79 The Bank’s submission to the World Conference on Human Rights is typical.  In thirteen pages devoted to the importance of human rights and the many ways in which the Bank “is helping developing countries to make the enjoyment of economic and social human rights a reality” there is a studious avoidance of legal obligation.  World Bank, The World Bank and the Promotion of Human Rights,  A/Conf.157/PC/61/Add.19 (1993)

80 These cases have involved first amendment free speech rights trumping the corporation’s private property rights.  See e.g.  Marsh v.

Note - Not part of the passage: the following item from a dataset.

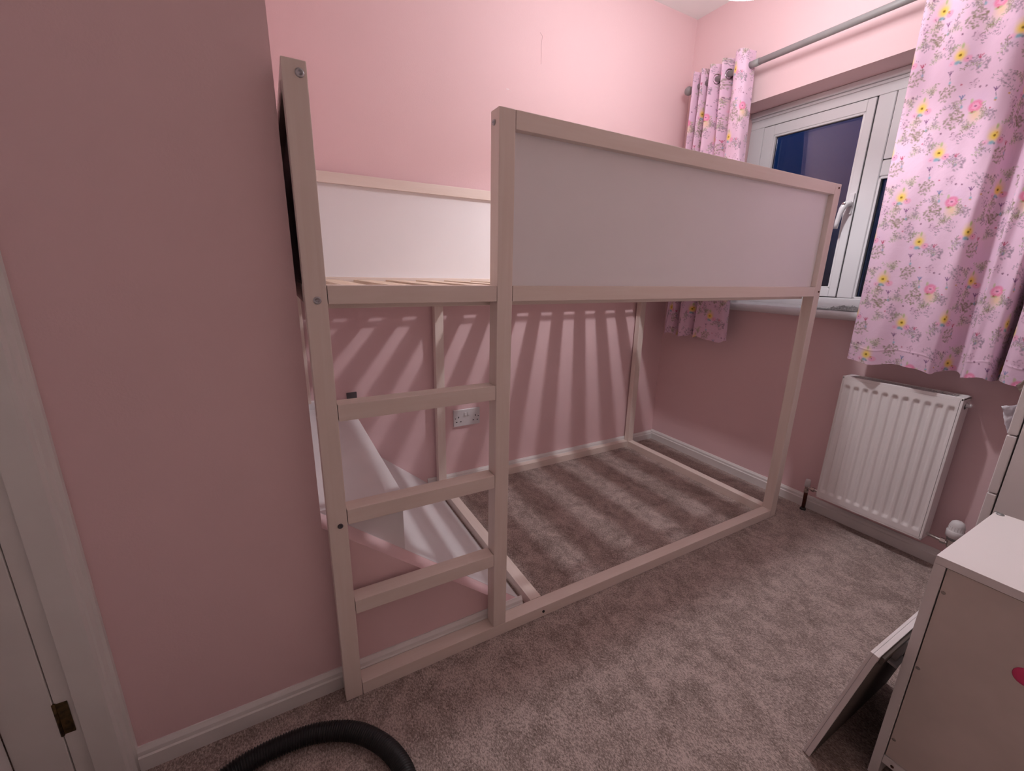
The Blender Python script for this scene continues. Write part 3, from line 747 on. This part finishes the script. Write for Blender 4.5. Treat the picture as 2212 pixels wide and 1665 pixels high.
# top grille
box('top_edge', rx0 + 0.001, rx0 + 0.010, ry0, ry1, rz1 - 0.010, rz1 + 0.002, M['rad'], rad, bev=0.002)
box('top_edge', rx1 - 0.006, rx1 + 0.003, ry0, ry1, rz1 - 0.010, rz1 + 0.002, M['rad'], rad, bev=0.002)
for a, b_ in ((ry1 - 0.022, ry1), (ry0, ry0 + 0.022)):
    box('top_edge', rx0 + 0.008, rx1 - 0.004, a, b_, rz1 - 0.006, rz1 + 0.001, M['rad'], rad, bev=0.001)
ng = 40
gb = None
for k in range(ng):
    yy = ry1 - 0.024 - (ry1 - ry0 - 0.048) * k / (ng - 1)
    if gb is None: gb = box('grille_bar', rx0 + 0.009, rx1 - 0.005, yy - 0.0011, yy + 0.0011, rz1 - 0.006, rz1 + 0.0005, M['rad'], rad, bev=0.0005, seg=1); gy = yy
    else:
        c = gb.copy(); C.objects.link(c); c.location.y = gb.location.y + (yy - gy)
box('bottom_edge', rx0 + 0.001, rx0 + 0.010, ry0, ry1, rz0 - 0.001, rz0 + 0.008, M['rad'], rad, bev=0.002)
# air vent, top right
lathe('vent_hole', [(0, 0.0005), (0.010, 0.0005), (0.010, -0.004), (0, -0.004)], M['hole'], (0, -1, 0), (2.036, ry0, 0.640), rad, n=16)
lathe('air_vent', [(0, 0.014), (0.004, 0.014), (0.0065, 0.011), (0.0065, 0.004), (0.009, 0.003), (0.009, 0), (0, 0)], M['plastic'], (0, -1, 0), (2.040, ry0 - 0.0005, 0.645), rad, n=16)
# left (lockshield) valve
bm = bmesh.new(); bm_tube(bm, [(2.052, -0.031, -0.002), (2.050, -0.031, 0.06), (2.046, -0.031, 0.100)], 0.0078, 16); from_bm('copper_tail', bm, M['copper'], rad, smooth=True)
lathe('pipe_collar', [(0, 0), (0.0125, 0), (0.0125, 0.006), (0.010, 0.012), (0, 0.012)], M['hole'], (0, 0, 1), (2.052, -0.031, -0.001), rad, n=16)
bm = bmesh.new()
bm_lathe(bm, [(0, 0), (0.0095, 0), (0.0105, 0.004), (0.0105, 0.014), (0.008, 0.018), (0.009, 0.030), (0, 0.030)], (0, 0, 1), (2.045, -0.031, 0.092), 6)
bm_tube(bm, [(2.045, -0.031, 0.118), (2.045, -0.060, 0.120), (2.042, -0.092, 0.122)], [0.006, 0.0065, 0.006], 12)
bm_lathe(bm, [(0, 0), (0.0105, 0), (0.0105, 0.012), (0, 0.012)], (0, -1, 0), (2.044, -0.052, 0.119), 6)
from_bm('lockshield_valve', bm, M['chrome'], rad)
lathe('valve_cap', [(0, 0.034), (0.0085, 0.034), (0.0105, 0.030), (0.0115, 0.0), (0, 0)], M['plastic'], (0, 0, 1), (2.045, -0.031, 0.124), rad)
# right (thermostatic) valve
vx, vy = 2.033, -0.532
bm = bmesh.new()
bm_tube(bm, [(2.040, -0.456, 0.132), (vx + .003, -0.500, 0.130), (vx, vy, 0.128)], 0.0060, 14)
bm_lathe(bm, [(0, 0), (0.011, 0), (0.011, 0.014), (0, 0.014)], (0, -1, 0), (2.037, -0.500, 0.130), 6)
bm_lathe(bm, [(0, 0), (0.012, 0), (0.014, 0.006), (0.014, 0.026), (0.017, 0.028), (0.017, 0.036), (0, 0.036)], (0, 0, 1), (vx, vy, 0.116), 20)
from_bm('valve_body', bm, M['chrome'], rad)
tube('valve_pipe', [(vx + 0.004, vy, -0.002), (vx, vy, 0.118)], 0.0078, M['copper'], rad)
lathe('valve_collar', [(0, 0), (0.0185, 0), (0.0185, 0.008), (0.0165, 0.011), (0, 0.011)], M['knob'], (0, 0, 1), (vx, vy, 0.150), rad)
hp_ = [(0, 0), (0.0195, 0), (0.0245, 0.004), (0.0250, 0.026), (0.0235, 0.028), (0.0215, 0.030), (0.0212, 0.048), (0.0175, 0.060), (0.010, 0.066), (0, 0.067)]
lathe('thermostat_head', hp_, M['plastic'], (0, 0, 1), (vx, vy, 0.160), rad, n=32)
bm = bmesh.new()
for k in range(18):
    a = 2 * math.pi * k / 18
    bm_tube(bm, [(vx + 0.0214 * math.cos(a), vy + 0.0214 * math.sin(a), 0.191), (vx + 0.0211 * math.cos(a), vy + 0.0211 * math.sin(a), 0.206)], 0.0009, 6)
from_bm('grip_ribs', bm, M['plastic'], [c for c in rad.children if c.name.startswith('thermostat_head')][0])

# ------------------------------------------------------------------ double socket on the back wall
sk = empty('wall_socket', (0.742, YB, 0.352), 'white double electrical socket on the pink wall beneath the bed', 'socket')
box('face_plate', 0.671, 0.813, YB - 0.010, YB - 0.0005, 0.309, 0.396, M['socket'], sk, bev=0.004, seg=3)
fy = YB - 0.0101
for cx in (0.697, 0.788):
    for hx, hz, w, h in ((0, 0.012, 0.0042, 0.009), (-0.0112, -0.012, 0.008, 0.0042), (0.0112, -0.012, 0.008, 0.0042)):
        box('pin_slot', cx + hx - w / 2, cx + hx + w / 2, fy - 0.0003, fy + 0.001, 0.345 + hz - h / 2, 0.345 + hz + h / 2, M['hole'], sk, bev=0)
for cx in (0.732, 0.751):
    box('rocker_switch', cx - 0.0055, cx + 0.0055, fy - 0.004, fy + 0.001, 0.364, 0.380, M['socket'], sk, bev=0.0018)
for cx in (0.680, 0.804):
    lathe('fixing_screw', [(0, 0.0006), (0.0028, 0.0006), (0.0028, -0.001), (0, -0.001)], M['grey'], (0, -1, 0), (cx, fy, 0.352), sk, n=12)

# small things on the back wall seen through the ladder
ob = empty('cable_outlet', (0.205, YB, 0.535), 'small dark grey outlet on the wall, just above the top rung', 'outlet')
box('outlet_plate', 0.182, 0.224, YB - 0.008, YB - 0.0005, 0.500, 0.546, M['grey'], ob, bev=0.002)
hk = empty('wall_hook', (0.207, YB, 0.92), 'small black hook on the wall under the bed platform', 'hook')
tube('hook_arm', [(0.196, YB - 0.001, 0.9165), (0.202, YB - 0.010, 0.9150), (0.211, YB - 0.013, 0.9135), (0.219, YB - 0.010, 0.908)], 0.0022, M['hole'], hk, n=10)

# ------------------------------------------------------------------ black vacuum hose on the carpet
pts = [(-0.60, -0.33), (-0.50, -0.20), (-0.40, -0.125), (-0.317, -0.092), (-0.264, -0.075), (-0.215, -0.060), (-0.153, -0.055), (-0.078, -0.063), (-0.002, -0.098), (0.050, -0.153), (0.079, -0.213), (0.086, -0.271), (0.077, -0.330), (0.050, -0.40), (0.01, -0.47), (-0.04, -0.54)]
SP = spline([(a, b) for a, b in pts], 900)
seg = np.concatenate([[0], np.cumsum(np.hypot(*np.diff(SP, axis=0).T))]); tot = seg[-1]
npt = int(tot / 0.0011); ss = np.linspace(0, tot, npt)
hx = np.interp(ss, seg, SP[:, 0]); hy = np.interp(ss, seg, SP[:, 1])
rr = [0.0195 + 0.0016 * math.cos(2 * math.pi * s_ / 0.0055) for s_ in ss]
hose = empty('vacuum_hose', (-0.08, -0.2, 0), 'black ribbed vacuum cleaner hose curling over the carpet at the bottom edge', 'hose')
bm = bmesh.new(); bm_tube(bm, [(a, b, 0.0208) for a, b in zip(hx, hy)], rr, 20)
from_bm('ribbed_tube', bm, M['hose'], hose, smooth=True)
e0 = Vector((hx[-1], hy[-1], 0.0208)); ed = (e0 - Vector((hx[-6], hy[-6], 0.0208))).normalized()
lathe('hose_cuff', [(0, 0), (0.0208, 0), (0.0208, 0.03), (0.0195, 0.075), (0.017, 0.078), (0, 0.078)], M['hose'], tuple(ed), tuple(e0 - ed * 0.002), hose)

# ------------------------------------------------------------------ low cabinet, back turned to the viewer
cx0, cx1, cy1, cy0, cz = 1.000, 1.335, -0.712, -1.14, 0.560
cab = empty('low_cabinet', (1.17, -0.93, 0), 'low white cabinet at lower right with its back panel facing out', 'cabinet')
box('top_board', cx0, cx1, cy0, cy1, cz - 0.0165, cz, M['melamine'], cab, bev=0.0008)
box('side_board', cx0, cx1, cy1 - 0.0165, cy1, 0, cz - 0.017, M['melamine'], cab, bev=0.0008)
box('side_board', cx0, cx1, cy0, cy0 + 0.0165, 0, cz - 0.017, M['melamine'], cab, bev=0.0008)
box('bottom_board', cx0, cx1, cy0 + 0.017, cy1 - 0.017, 0.048, 0.068, M['melamine'], cab, bev=0.0008)
box('back_panel', cx0 + 0.0028, cx0 + 0.0055, cy0 + 0.018, cy1 - 0.0185, 0.070, cz - 0.0185, M['hardboard'], cab, bev=0)
box('inner_shelf', cx0 + 0.007, cx1 - 0.02, cy0 + 0.017, cy1 - 0.017, 0.30, 0.316, M['melamine'], cab, bev=0.0008)
for q, (za, zb) in enumerate(((0.073, 0.298), (0.302, 0.540))):
    d_ = box('drawer', cx1 - 0.004, cx1 + 0.014, cy0 + 0.002, cy1 - 0.002, za, zb, M['melamine'], cab, bev=0.0015)
    lathe('knob', [(0, 0.022), (0.010, 0.021), (0.012, 0.016), (0.006, 0.010), (0.006, 0), (0, 0)], M['plastic'], (1, 0, 0), (cx1 + 0.014, (cy0 + cy1) / 2, (za + zb) / 2), d_)
for z_ in (0.491, 0.310, 0.118):
    lathe('panel_nail', [(0, 0.0010), (0.0028, 0.0006), (0.0036, 0), (0, 0)], M['nail'], (-1, 0, 0), (cx0 + 0.0028, -0.7352, z_), cab, n=12)
lathe('cam_screw', [(0, 0.0006), (0.0032, 0.0006), (0.0032, 0), (0, 0)], M['copper'], (-1, 0, 0), (cx0, -0.746, 0.056), cab, n=12)
box('edge_clip', cx1 - 0.004, cx1 + 0.0006, -0.7185, -0.7105 - 0.0005, cz - 0.003, cz + 0.0008, M['knob'], cab, bev=0.0003, seg=1)
lathe('grey_screw_cap', [(0, 0.0025), (0.006, 0.002), (0.007, 0), (0, 0)], M['knob'], (0, 0, 1), (cx1 - 0.010, -0.722, cz), cab, n=16)
o = lathe('pink_sticker', [(0, 0.0022), (0.010, 0.0022), (0.0155, 0.0014), (0.0165, 0), (0, 0)], M['pinkdot'], (-1, 0, 0), (cx0 + 0.0027, -0.858, 0.412), None, n=24)
tag(o, 'round hot pink sticker on the back panel of the low white cabinet', 'sticker')

# white board leaning on the cabinet side
lb = empty('leaning_board', (1.08, -0.65, 0), 'white board propped against the side of the low cabinet', 'board')
tilt = math.atan2(-0.0645, 0.352)
def lean(name, x0, x1, n0, n1, h0, h1, m, bev=0.0012):
    """local: n across thickness (+ towards the bed), h up the board; foot at y=-0.630"""
    bm = bmesh.new(); bm_box(bm, x0, x1, n0, n1, h0, h1, bev)
    R_ = Matrix.Rotation(-tilt * 1.0, 4, 'X')
    bmesh.ops.transform(bm, matrix=Matrix.Translation((0, -0.6255, 0.002)) @ R_, verts=bm.verts)
    return from_bm(name, bm, m, lb)
lean('board_panel', 0.912, 1.30, -0.0095, 0.0, 0.0, 0.352, M['melamine'])
lean('board_edging', 0.912, 1.30, 0.0002, 0.0055, 0.0, 0.3515, M['melamine'])
lean('shadow_skin', 0.916, 1.30, -0.0102, -0.0096, 0.004, 0.333, M['painted_shadow'], 0.0)  # thin dark sheet, shade behind the board put in as colour
lean('board_batten', 0.925, 1.30, -0.016, -0.0097, 0.330, 0.348, M['painted_shadow'])  # batten coloured dark with the same painted shade
lean('corner_bracket', 1.035, 1.080, -0.027, -0.0097, 0.262, 0.268, M['melamine'], 0.0006)
lean('corner_bracket', 1.050, 1.078, -0.020, -0.0097, 0.268, 0.325, M['melamine'], 0.0006)

# ------------------------------------------------------------------ tall chest of drawers at the right edge
tx0, tx1 = 1.55, 1.93; ty1 = -0.675; ty0 = -1.12; tH = 1.10
tall = empty('tall_chest', (1.74, -0.88, 0), 'tall cream-white chest of drawers at the right edge behind the low cabinet', 'chest of drawers')
box('side_board', tx0, tx0 + 0.017, ty0, ty1, 0, tH - 0.018, M['melamine'], tall, bev=0.001)
box('side_board', tx1 - 0.017, tx1, ty0, ty1, 0, tH - 0.018, M['melamine'], tall, bev=0.001)
box('top_board', tx0, tx1, ty0, ty1 + 0.018, tH - 0.0175, tH, M['melamine'], tall, bev=0.002)
box('back_panel', tx0 + 0.018, tx1 - 0.018, ty0, ty0 + 0.004, 0.05, tH - 0.02, M['hardboard'], tall, bev=0)
box('plinth', tx0 + 0.018, tx1 - 0.018, ty1 - 0.02, ty1 - 0.004, 0, 0.055, M['melamine'], tall, bev=0.001)
zs = [0.058, 0.205, 0.366, 0.527, 0.690, 0.860, 1.078]
for i in range(6):
    d_ = box('drawer', tx0 + 0.001, tx1 - 0.001, ty1 + 0.0035, ty1 + 0.0215, zs[i] + 0.0015, zs[i + 1] - 0.0015, M['melamine'], tall, bev=0.004, seg=3)
    lathe('knob', [(0, 0.024), (0.012, 0.022), (0.014, 0.016), (0.006, 0.009), (0.006, 0), (0, 0)], M['plastic'], (0, 1, 0), ((tx0 + tx1) / 2, ty1 + 0.0215, (zs[i] + zs[i + 1]) / 2), d_)
# cloth corners poking out of two drawers
def poke(name, P, m, label, seed):
    rs = np.random.RandomState(seed); bm = bmesh.new(); n = 14
    A, B, D_ = [Vector(q) for q in P]                # triangle A (free tip), B and D_ on the drawer edge
    rows = []
    for i in range(n + 1):
        u = i / n; row = []
        for j in range(i + 1):
            v = j / i if i else 0
            q = A + (B - A) * (u * (1 - v)) + (D_ - A) * (u * v)
            q = q + Vector((0.004 * math.sin(9 * u + 6 * v) + 0.0015 * (rs.rand() - .5), 0.0012 * (rs.rand() - .5), 0.0015 * (rs.rand() - .5)))
            row.append(bm.verts.new(q))
        rows.append(row)
    for i in range(n):
        for j in range(i + 1):
            bm.faces.new((rows[i][j], rows[i + 1][j], rows[i + 1][j + 1]))
            if j < i: bm.faces.new((rows[i][j], rows[i + 1][j + 1], rows[i][j + 1]))
    bmesh.ops.solidify(bm, geom=list(bm.faces), thickness=0.0015)
    o = from_bm(name, bm, m, smooth=True); tag(o, label, 'cloth', 'cloths sticking out of the tall chest'); return o
poke('cloth_corner', ((1.556, -0.6285, 0.758), (1.562, -0.657, 0.768), (1.560, -0.652, 0.6895)), M['cloth'], 'white cloth corner sticking out of a tall chest drawer', 1)
poke('cloth_corner', ((1.556, -0.6400, 0.815), (1.562, -0.668, 0.862), (1.560, -0.656, 0.795)), M['cream'], 'cream cloth edge bulging from the drawer above the white corner', 2)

Alabama 326 U.S. 501 (1946).

81 Case Concerning Military and Paramilitary Activities in and against Nicaragua, Judgment of 27 June 1986, ICJ Rep. ¶ 107-109. The Inter-American Commission has recently held the Cuban government responsible for deaths caused by the acts of a private shipping company.

82 See supra note 33; Eide, Asbjørn Right to Adequate Food as a Human Right (1989).

83 UN Committee on ESCR, General Comment #2, ¶7

84 See generally report of UN Special Rapporteur on Income Distribution, José Bengoa, Provisional report on the relationship between the enjoyment of human rights, in particular economic, social and cultural rights, and income distribution E/CN.4/Sub.2/1996/14 (1996) (showing that global percentage of GDP of richest 20% of countries has risen from 89.3% to 92.4% while poorest 20% has fallen from 0.13% to 0.7%).

85 The Bank has taken significant steps in terms of impact studies, consultations, access to information, and even some accountability (though not tied to human rights).  The IMF, by contest, remains highly insular and continues to negotiate its agreements with only the participation of the finance ministries and Central Bank.  See Bradlow, supra note 57.